A similar sacred/secular dynamic was at play with regards to people choosing their vocations within my Christian subculture. It was OK to choose to be an engineer or hairdresser (as long as you were a good Christian), but if you really wanted to serve God with your life, the best way was to dedicate your life to be a pastor, missionary, or some other form of “full-time Christian minister” where you were attached to a church or missions organization. The mentality was that a pastor was “more sacred” than an accountant (which was more of a secular profession).
Here I was, a kid who had this religious fervency and wanted to do God’s will, who was looking to be a very good Christian and who was willing to do what God wanted him to do. And so as a result of my sacred/secular understanding of life I thought that God had “called me to preach.” I had had no discussion with any one person about what it meant to serve God, I simply assumed in order to serve God I was to be a pastor.
The same evening when I had heard the sermon on Jesus’ parable about the two sons doing the father's will I decided I needed to make a decision about the direction of my life. After church that early August evening I was driving home with my dad. It was just the two of us. While we were about half way home I had a sort of “burning” in my stomach that was telling me that I needed to tell my dad that God was calling me to be a pastor. So I did. Willy nilly. Out of the blue. I said, “Dad, I think God is calling me to preach.” My dad was silent for a moment (shocked?) and then we began talking a bit. No fireworks, no cosmic trumpets, or angels rejoicing, just a plain old car ride and a dad who was probably a bit taken back.

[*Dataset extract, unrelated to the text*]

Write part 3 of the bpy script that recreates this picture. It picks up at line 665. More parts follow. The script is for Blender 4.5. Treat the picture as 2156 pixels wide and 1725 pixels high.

As I look back on the event, I believe what was really going on was that I had this sense that I needed to do something else besides be an accountant. I had a religious enthusiasm. I wanted to be a good Christian. But I didn’t know what to do, and since I had this sacred/secular way of thinking I automatically gravitated toward the pastor. Did I want the prestige and power that the pastor often demanded? There was no possible way I could be an accountant and serve God fully! Or was it that I didn’t want to be an accountant anyway?
So what now? It was August. School started in less than a month. On the advice of my father he suggested a few colleges, and the one that I landed on was Pensacola Christian College. It was affordable and my dad volunteered that if I went there he would pay 100% of the tuition (rather than the normal 50% as was the prior agreement). In addition I knew a couple other kids my age from Rochester who went there, including my friend Jeremy who I worked with over the summer. So I did what I needed to do. I applied to PCC and purchased a whole new wardrobe. I drove down to Florida with Jeremy in his black and gold early 90’s Pontiac Firebird Trans Am. I’ll never forget that ride and I’ll never scrape a garage floor again. Fingers crossed.